On July 9th 1864. A body is thrown from a train, blood is found spattered over the locked first class carriage of a train, a discarded leather bag, an ivory-knobbed walking stick and a hat. Great start?
Plot, pace, tension, suspense, good characterisation, surprises, shocks, twists and turns are all the things that make good crime fiction. But, A) Mr Briggs Hat is not crime fiction, it is true crime; B) it has none of the above list of attributes.
Dry and repetitive, this book is about the first railway murder in England it is obviously based on extensive research and this is exactly how it reads, research, a data dump. It is written as if it were a dissertation with the information repeated, reworked and extended in order to turn it into a book. We need insight into characters, so that we may care about them. We long to be intrigued and tantalised. We want to be told a good story by a great storyteller.

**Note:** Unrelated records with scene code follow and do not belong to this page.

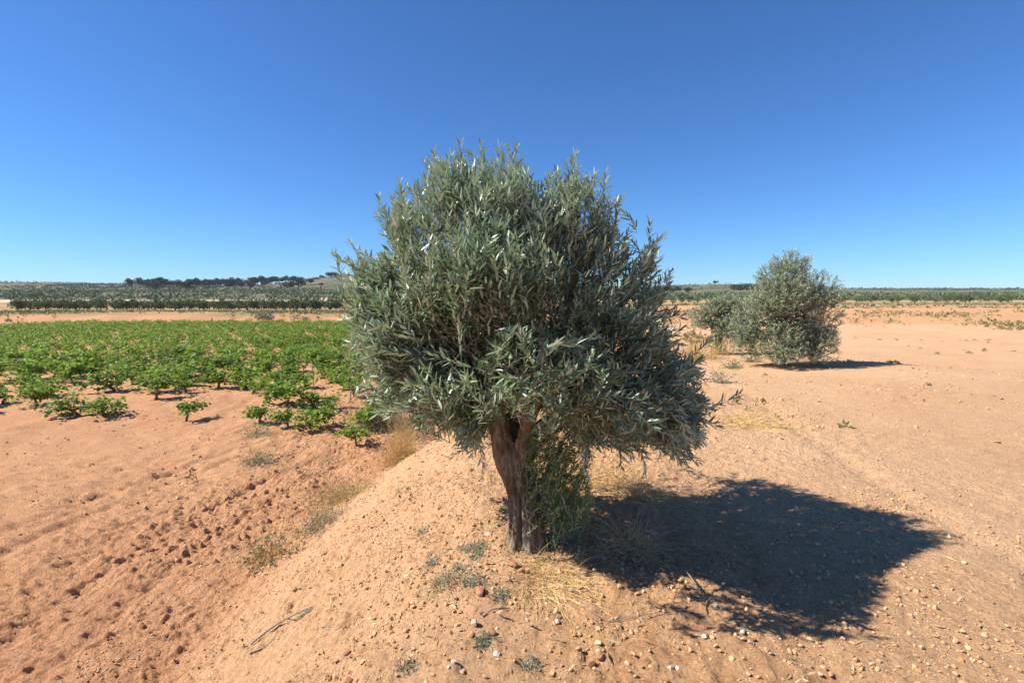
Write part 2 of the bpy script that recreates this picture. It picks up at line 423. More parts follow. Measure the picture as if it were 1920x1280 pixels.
def grow(tips, dirs, lens, seeds, leaf_mat_, wood_mat, leaf_len, leaf_w, gap, T=OLIVE_T, base_r=.0016, name='crown', seg_sides=5, angle=(.5, 1.1), curl=.10, r_pow=.40, local=None, start=.12):
    """leafy shoots at given tips, joined by branching twigs back to seed nodes on the limbs"""
    n = len(tips); dirs = norm(dirs)
    bend = norm(rng.normal(size=(n, 3)) + [0, 0, .5]) * .20
    base = tips - dirs * lens[:, None]
    mid = tips - dirs * (lens * .5)[:, None] + bend * lens[:, None] * .6
    nodes = [tuple(s) for s in seeds]; ns = len(nodes)
    nodes = np.zeros((ns + n * 6, 3)); nodes[:ns] = seeds; cnt = ns
    parent = -np.ones(len(nodes), int)
    cen = seeds.mean(0); order = np.argsort(np.linalg.norm(base - cen, axis=1))
    tipnode = np.zeros(n, int)
    for i in order:
        d = np.linalg.norm(nodes[:cnt] - base[i], axis=1); k = int(np.argmin(d)); D = d[k]
        p0 = nodes[k].copy(); prev = k
        m = 1 if D < .12 else (2 if D < .3 else 3)
        sag = norm(rng.normal(size=3)) * D * .12
        for q in range(1, m + 1):
            f = q / m; p = p0 + (base[i] - p0) * f + sag * math.sin(math.pi * f)
            if q == m: p = base[i]
            nodes[cnt] = p; parent[cnt] = prev; prev = cnt; cnt += 1
        for p in (mid[i], tips[i]):
            nodes[cnt] = p; parent[cnt] = prev; prev = cnt; cnt += 1
        tipnode[i] = prev
    nodes = nodes[:cnt]; parent = parent[:cnt]
    w = np.zeros(cnt); w[tipnode] = 1
    for i in range(cnt - 1, ns - 1, -1): w[parent[i]] += w[i]
    r = base_r * np.maximum(w, 1) ** r_pow
    ch = np.arange(ns, cnt)
    pr = np.where(parent[ch] < ns, r[ch] * 1.15, np.minimum(r[parent[ch]], r[ch] * 1.6))
    istip = np.zeros(cnt, bool); istip[tipnode] = True
    Vt, Ft = seg_geo(nodes[parent[ch]], nodes[ch], pr, np.where(istip[ch], r[ch] * .5, r[ch]), seg_sides)
    # leaf pairs
    P, D, U, L, Wd, va = [], [], [], [], [], []
    for i in range(n):
        b, m_, t = base[i], mid[i], tips[i]
        cntp = max(2, int(lens[i] / gap))
        ts = np.linspace(start, 1, cntp)
        pos = ((1 - ts) ** 2)[:, None] * b + (2 * ts * (1 - ts))[:, None] * (2 * m_ - .5 * (b + t)) + (ts ** 2)[:, None] * t
        dd = dirs[i]; ref = norm(np.cross(dd, [0, 0, 1.0]) + 1e-4); ver = np.cross(ref, dd)
        ph = rng.uniform(0, math.pi)
        for j in range(cntp):
            a0 = ph + (j % 2) * math.pi / 2 + rng.normal() * .25
            for sg in (0, math.pi):
                if rng.random() < .07: continue
                a = a0 + sg
                side = math.cos(a) * ref + math.sin(a) * ver
                an = rng.uniform(*angle) * (1.0 - .55 * max(0, ts[j] - .75) * 4 * .6)
                d = dd * math.cos(an) + side * math.sin(an)
                d = d + rng.normal(size=3) * .16
                up = dd * math.sin(an) - side * math.cos(an)      # the upper face looks towards the shoot's tip
                up = up * .75 + np.array([0, 0, .55]) + rng.normal(size=3) * .28
                P.append(pos[j]); D.append(d); U.append(up)
                sz = (.72 + .35 * math.sin(math.pi * min(1, .18 + .75 * (1 - ts[j])))) * rng.uniform(.72, 1.12)
                L.append(leaf_len * sz); Wd.append(leaf_w * sz * rng.uniform(.85, 1.15))
                va.append(min(1, max(0, .42 + .2 * rng.normal() + .25 * (ts[j] > .85))))
    P, D, U = map(np.array, (P, D, U)); L, Wd, va = map(np.array, (L, Wd, va))
    cu = rng.normal(.02, curl, len(L))
    Vl, Fl, k = leaf_geo(P, D, U, L, Wd, cu, .10, T)
    V = np.concatenate([Vl, Vt]); o = len(Vl)
    attrs = dict(var=np.concatenate([np.repeat(va, k), np.full(len(Vt), .5)]))
    if local is not None: V = V - np.asarray(local)
    print(name, 'leaves', len(L), 'segs', len(ch))
    return make_mesh(name, V, Fl + [Ft + o], [leaf_mat_, wood_mat], True, attrs, [0] * len(Fl) + [1])

# ------------------------------------------------------------------ the big olive tree
OUT = np.array([(790, 300), (815, 282), (858, 268), (885, 288), (905, 274), (932, 290), (965, 278), (988, 306), (1004, 342), (1030, 326), (1072, 296),
    (1100, 322), (1138, 325), (1142, 370), (1172, 375), (1182, 425), (1200, 462), (1215, 425), (1243, 452), (1238, 500), (1258, 515), (1255, 560),
    (1292, 600), (1285, 650), (1338, 680), (1330, 720), (1345, 760), (1335, 800), (1318, 840), (1300, 868), (1240, 872), (1205, 850), (1160, 872), (1130, 850), (1100, 880),
    (1062, 845), (1040, 800), (1000, 772), (950, 770), (925, 800), (915, 850), (885, 862), (850, 855), (838, 822), (790, 812), (745, 790), (700, 790), (690, 755), (672, 700), (650, 650),
    (640, 600), (634, 560), (640, 520), (625, 490), (652, 455), (690, 470), (712, 450), (700, 410), (715, 375), (745, 345), (780, 350)], float)
PL = at(OUT[:, 0], OUT[:, 1], TY)[:, [0, 2]]

def inside_dist(p, poly):
    a = poly; b = np.roll(poly, -1, 0)
    x, z = p[:, 0:1], p[:, 1:2]
    cr = ((a[:, 1] > z) != (b[:, 1] > z)) & (x < (b[:, 0] - a[:, 0]) * (z - a[:, 1]) / (b[:, 1] - a[:, 1] + 1e-12) + a[:, 0])
    ins = cr.sum(1) % 2 == 1
    ab = b - a; ap = p[:, None] - a[None]
    t = np.clip((ap * ab).sum(-1) / (ab * ab).sum(-1), 0, 1)
    d = np.linalg.norm(ap - t[..., None] * ab, axis=-1).min(1)
    return ins, d

olive = thing('olive_tree', 'large silvery olive tree with gnarled trunk standing alone on the earth bank', 'tree', (TX, TY, float(micro_height(TX, TY))))
OL = np.array(olive.location)

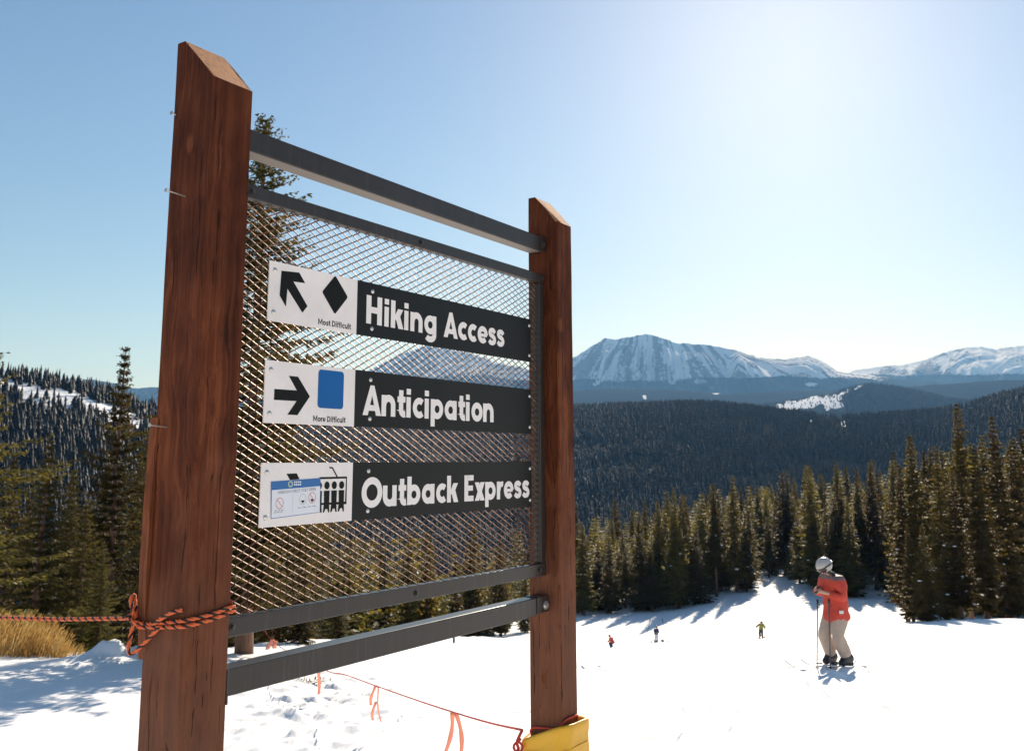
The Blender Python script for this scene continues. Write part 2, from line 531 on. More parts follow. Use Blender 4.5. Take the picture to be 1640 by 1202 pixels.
    M['beige'] = plain('beige_trousers', (0.46, 0.36, 0.29), 0.8, 0, 0.2, 14, 0.5)
    M['helmet'] = plain('pale_helmet', (0.44, 0.41, 0.385), 0.4, 0, 0.06, 20)
    M['dark'] = plain('dark_plastic', (0.022, 0.022, 0.024), 0.4, 0, 0.2, 30)
    M['lens'] = plain('goggle_lens', (0.05, 0.03, 0.03), 0.12, 0.2, 0.1, 30)
    M['skiwhite'] = plain('ski_top', (0.66, 0.66, 0.68), 0.35, 0, 0.1, 12)
    M['skiorange'] = plain('binding_orange', (0.68, 0.16, 0.06), 0.45, 0, 0.1, 12)
    M['skidark'] = plain('ski_dark', (0.03, 0.03, 0.04), 0.35, 0, 0.1, 12)
    M['pole'] = plain('pole_grey', (0.13, 0.12, 0.13), 0.4, 0.4, 0.15, 12)
    M['olive'] = plain('olive_jacket', (0.24, 0.22, 0.05), 0.75, 0, 0.2, 14)
    M['navy'] = plain('navy_trousers', (0.02, 0.035, 0.11), 0.75, 0, 0.2, 14)
    M['redhat'] = plain('red_top', (0.50, 0.07, 0.045), 0.75, 0, 0.2, 14)
    M['palewhite'] = plain('pale_trousers', (0.66, 0.66, 0.68), 0.75, 0, 0.1, 14)
    M['pouch'] = plain('phone_case', (0.05, 0.05, 0.055), 0.3, 0, 0.1, 14)
    return M


M = make_materials()

# ------------------------------------------------------------------ ground shape
_PD = np.array([-60, -20, 0, 4, 8, 16, 30, 50, 70, 86, 100, 115, 130, 160, 200, 260.])
_PZ = np.array([8.0, 1.2, -1.72, -2.12, -2.58, -3.55, -6.0, -9.75, -13.55, -16.4, -17.55, -18.6, -18.95, -20.3, -24.0, -36.])
_PZ[3:] *= np.interp(_PD[3:], [4, 8, 300], [0.99, 0.945, 0.95])
_cx = np.array([-60, -12, -7, -5.3, -4.7, -4.2, -3.4, -2.0, 4, 14.])
_cd = np.array([15.0, 15.0, 15.2, 16.3, 24.0, 45.0, 88.0, 108.0, 116.0, 118.])


def profile(d):
    return (np.interp(d - 3 * np.minimum(1, np.abs(d) / 20), _PD, _PZ) + 2 * np.interp(d, _PD, _PZ) + np.interp(d + 3 * np.minimum(1, np.abs(d) / 20), _PD, _PZ)) / 4


BUMPS = []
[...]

It can be done for ‘true crime,’ try Hellhound on his Trail: The Stalking of Martin Luther King, Jr. and the International Hunt for His Assassin by Hampton Sides. The never ending details of Victorian Rail travel, Victorian Press reporting and of Victorian society bog down this book. While odd bits of history are interesting, too much just holds up the action and brings the ‘plot’ almost to a halt.
If you enjoyed The Suspicions of Mr Whicher by Kate Summerscale you will probably enjoy this book.